This article is more than 16 years old
· Red Cross says unknown number are fleeing homes
· Villagers are victims of Taliban and security forces

A growing humanitarian crisis in Afghanistan is being overlooked as an unknown number of people are fleeing their homes, caught between security forces and the Taliban, Red Cross officials have told the Guardian.

They say they have less access now to displaced people than at any time over the past 27 years. "The conflict has not only intensified but it has also spread over the last few years. Prolonged human suffering is causing real concern in ever larger areas," said Reto Stocker, head of the International Committee of the Red Cross delegation in Kabul. "There is little capacity to address it. We've never had so little access."

With the emphasis placed on security and development aid, large humanitarian needs were being overlooked, he said.

According to British estimates, there are 23,000 displaced people in the Lashkar Gar region of Helmand province, the base for more than 7,000 UK troops. It is impossible to judge the accuracy of the figure and there is no way of knowing how many people are displaced throughout the country, Stocker said. "Some areas are completely inaccessible."

Travellers on one of the country's most important roads, between Kabul and Kandahar, are subjected to daily attacks, he added.

Stocker said Taliban supporters force Afghan villagers to feed and shelter them at night. Then the Afghan security forces accuse them of supporting the Taliban and force them to leave their homes.

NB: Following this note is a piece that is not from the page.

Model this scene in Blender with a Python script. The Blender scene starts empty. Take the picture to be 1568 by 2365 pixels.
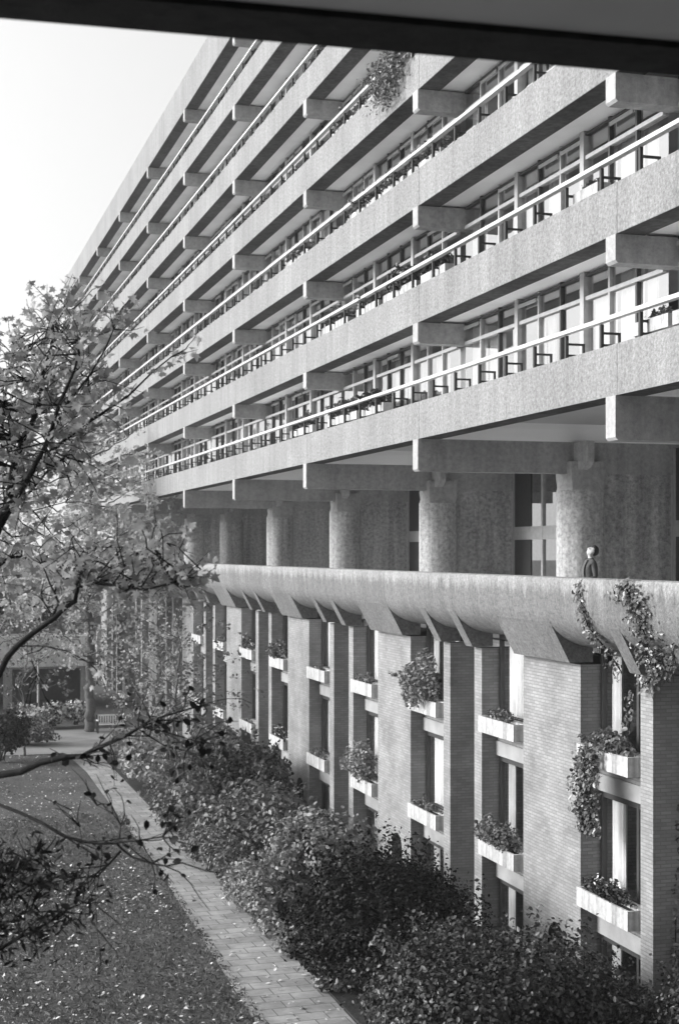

Stocker is in London to meet officials in the Foreign Office, Ministry of Defence, and international development department. He said the ICRC spends about £50m a year in Afghanistan, double the amount earmarked for the country. The shortfall is made up by taking money from other parts of the ICRC budget.

"We are not funded adequately," said Stocker, who described the ICRC as the only organisation mandated to talk to "the armed opposition" - the Red Cross's official description of the Taliban. The ICRC arranged daily exchanges of prisoners when the Taliban ruled the country.

The ICRC deploys 80 staff there, supported by 1,200 Afghan employees. They help an estimated 80,000 Afghans who have lost limbs, mainly as a result of landmines. They also monitor the treatment of detainees, including those handed over to the Afghan authorities by Nato troops. The number had risen from 5,000 to 13,000 in two years, Stocker said. They were being held in prisons and detention centres designed to accommodate a quarter of that number. The figures do not include an estimated 630 Afghans held by US forces.

Red Cross officials echo concern recently expressed by Oxfam about the dangerous confusion between Nato-led military and civilian operations. Nato-sponsored provincial reconstruction teams are treated with suspicion by Afghans, who believe they are controlled by foreign soldiers, the officials say.

Officials from humanitarian organisations paint a very different picture of Afghanistan to the one presented publicly by ministers.

In a speech yesterday David Miliband, the foreign secretary, said Britain should help spread democracy round the world. Speaking on condition of anonymity, humanitarian groups say most Afghans want security rather than "democracy" as represented by a powerful elite in control in Kabul. Afghans are increasingly dependent on central government and a corrupt national police force, even though their loyalties are with local elders, officials say.

They add that last year an estimated 550 Afghan businessmen and their families were abducted - victims of extortion. This is rarely mentioned yet has an important impact on the Afghan economy, the officials say.

Aid agency staff also express concern about British plans to train defence forces consisting of local volunteers. The US and Hamid Karzai, the Afghan president, have opposed the plan, saying they could turn into Taliban militia. "What message does that give to the Tajiks in the north when you are arming Pashtuns in the south?" one official said. British officials defend the plan, though they say the proposed groups must be properly monitored.

The Ministry of Defence yesterday announced that Afghan forces, operating with British troops, had seized a tonne of raw opium and about 20kg of pure white heroin powder in the Mosulmani area of Helmand province.